ToTs & TIP

Date: 

Friday, April 14, 2017, 10:30am to 12:00pm

Location: 

CGIS Knafel K354
This is the schedule of weekly talks on Technology Science from expert researchers, public interest groups, and others on the social impact of technology and its unforseen consequences. Propaganda, Misinformation, "Fake News", and what to do about it Recently, "fake news" has become a term used daily by laymen and the President alike, to indicate lies and propaganda presented as news — but it is not a brand new phenomenon. Rather, its novelty lies in its omnipresence due to social media technologies. But how prevalent is fake news, how severe is the challenge it presents?
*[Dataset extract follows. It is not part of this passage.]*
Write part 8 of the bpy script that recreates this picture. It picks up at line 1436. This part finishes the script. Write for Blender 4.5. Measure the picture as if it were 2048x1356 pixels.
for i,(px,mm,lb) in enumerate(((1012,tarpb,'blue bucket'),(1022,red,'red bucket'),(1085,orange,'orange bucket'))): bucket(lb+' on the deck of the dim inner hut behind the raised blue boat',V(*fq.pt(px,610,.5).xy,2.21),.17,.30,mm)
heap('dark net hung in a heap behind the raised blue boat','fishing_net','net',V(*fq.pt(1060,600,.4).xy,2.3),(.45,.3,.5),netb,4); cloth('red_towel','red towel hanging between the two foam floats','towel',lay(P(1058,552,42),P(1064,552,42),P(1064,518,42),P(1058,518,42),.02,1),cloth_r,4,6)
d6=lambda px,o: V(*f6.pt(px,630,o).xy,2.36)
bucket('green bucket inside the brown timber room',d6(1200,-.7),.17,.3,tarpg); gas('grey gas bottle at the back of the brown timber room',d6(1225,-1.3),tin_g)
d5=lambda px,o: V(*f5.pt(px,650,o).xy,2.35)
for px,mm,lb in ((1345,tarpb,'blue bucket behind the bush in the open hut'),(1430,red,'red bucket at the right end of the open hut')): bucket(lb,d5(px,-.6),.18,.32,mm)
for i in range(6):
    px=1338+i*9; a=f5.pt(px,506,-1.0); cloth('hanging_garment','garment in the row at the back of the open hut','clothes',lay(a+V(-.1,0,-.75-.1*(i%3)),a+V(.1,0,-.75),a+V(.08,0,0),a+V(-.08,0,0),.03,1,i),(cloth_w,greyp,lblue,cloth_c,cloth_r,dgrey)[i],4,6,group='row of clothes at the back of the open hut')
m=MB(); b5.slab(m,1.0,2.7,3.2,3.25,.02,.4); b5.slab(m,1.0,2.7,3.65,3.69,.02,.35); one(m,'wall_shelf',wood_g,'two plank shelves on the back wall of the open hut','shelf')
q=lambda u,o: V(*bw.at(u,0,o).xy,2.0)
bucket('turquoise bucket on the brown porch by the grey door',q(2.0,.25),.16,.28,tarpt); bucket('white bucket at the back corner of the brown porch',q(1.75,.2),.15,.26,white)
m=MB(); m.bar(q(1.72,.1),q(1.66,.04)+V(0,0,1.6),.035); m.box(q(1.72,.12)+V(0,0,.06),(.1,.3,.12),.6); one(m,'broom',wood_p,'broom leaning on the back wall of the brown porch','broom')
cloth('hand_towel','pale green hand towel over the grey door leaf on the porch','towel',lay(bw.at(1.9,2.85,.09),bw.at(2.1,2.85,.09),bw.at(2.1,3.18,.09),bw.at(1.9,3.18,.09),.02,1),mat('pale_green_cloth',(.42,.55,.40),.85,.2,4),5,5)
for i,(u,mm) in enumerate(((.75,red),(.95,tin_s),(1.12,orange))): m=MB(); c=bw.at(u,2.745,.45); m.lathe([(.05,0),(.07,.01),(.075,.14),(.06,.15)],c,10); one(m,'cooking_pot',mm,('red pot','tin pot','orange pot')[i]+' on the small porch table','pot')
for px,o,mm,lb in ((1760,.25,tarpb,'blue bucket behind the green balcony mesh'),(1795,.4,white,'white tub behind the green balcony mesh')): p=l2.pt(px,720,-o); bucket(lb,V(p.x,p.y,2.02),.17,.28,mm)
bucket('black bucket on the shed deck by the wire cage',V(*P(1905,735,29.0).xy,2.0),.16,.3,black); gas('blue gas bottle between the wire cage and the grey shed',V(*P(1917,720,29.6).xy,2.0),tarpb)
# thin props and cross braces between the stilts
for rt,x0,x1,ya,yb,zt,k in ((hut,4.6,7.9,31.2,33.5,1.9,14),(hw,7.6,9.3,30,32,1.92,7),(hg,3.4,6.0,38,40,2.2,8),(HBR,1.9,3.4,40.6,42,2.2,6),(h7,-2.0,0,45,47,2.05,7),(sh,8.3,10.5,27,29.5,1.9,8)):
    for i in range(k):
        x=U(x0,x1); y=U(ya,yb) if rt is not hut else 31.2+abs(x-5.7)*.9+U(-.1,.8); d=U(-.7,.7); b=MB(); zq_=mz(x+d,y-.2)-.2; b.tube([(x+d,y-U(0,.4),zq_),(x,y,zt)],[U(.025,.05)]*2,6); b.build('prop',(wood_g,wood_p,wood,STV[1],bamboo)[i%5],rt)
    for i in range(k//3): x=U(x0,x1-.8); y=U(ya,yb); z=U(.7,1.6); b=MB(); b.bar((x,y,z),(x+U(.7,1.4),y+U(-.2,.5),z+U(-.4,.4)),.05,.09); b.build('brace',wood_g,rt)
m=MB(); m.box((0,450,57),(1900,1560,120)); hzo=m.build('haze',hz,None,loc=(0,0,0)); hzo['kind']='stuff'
In this talk we will first review the history of efforts to influence public opinion and elections through web spam and online social media. We will study examples of successful Google bombs and Twitter bombs that been detonated in cyberspace in the last decade. We will also describe our online rumor-monitoring system, twittertrails.com, which tracks the diffusion of rumors on Twitter. We will end by discussing why this problem, despite being enabled by and gaining prominence through online technologies, cannot be solved by technical approaches alone. Speaker: P. Takis Metaxas is a professor of computer science at Wellesley College and an affiliate at Harvard's Center for Research on Computation and Society (CRCS) and the Faculty Director of the Albright Institute for Global Affairs. Takis studies how the web is changing the way people think, decide, and act as individuals and members of social communities. Much of Takis’ research is in web science, an emerging interdisciplinary field that connects computer science to the social sciences and natural sciences. Media coverage about his work has appeared in The Washington Post, Science (podcast), The Atlantic, The Huffington Post, and MIT Technology Review, and many other mass media outlets.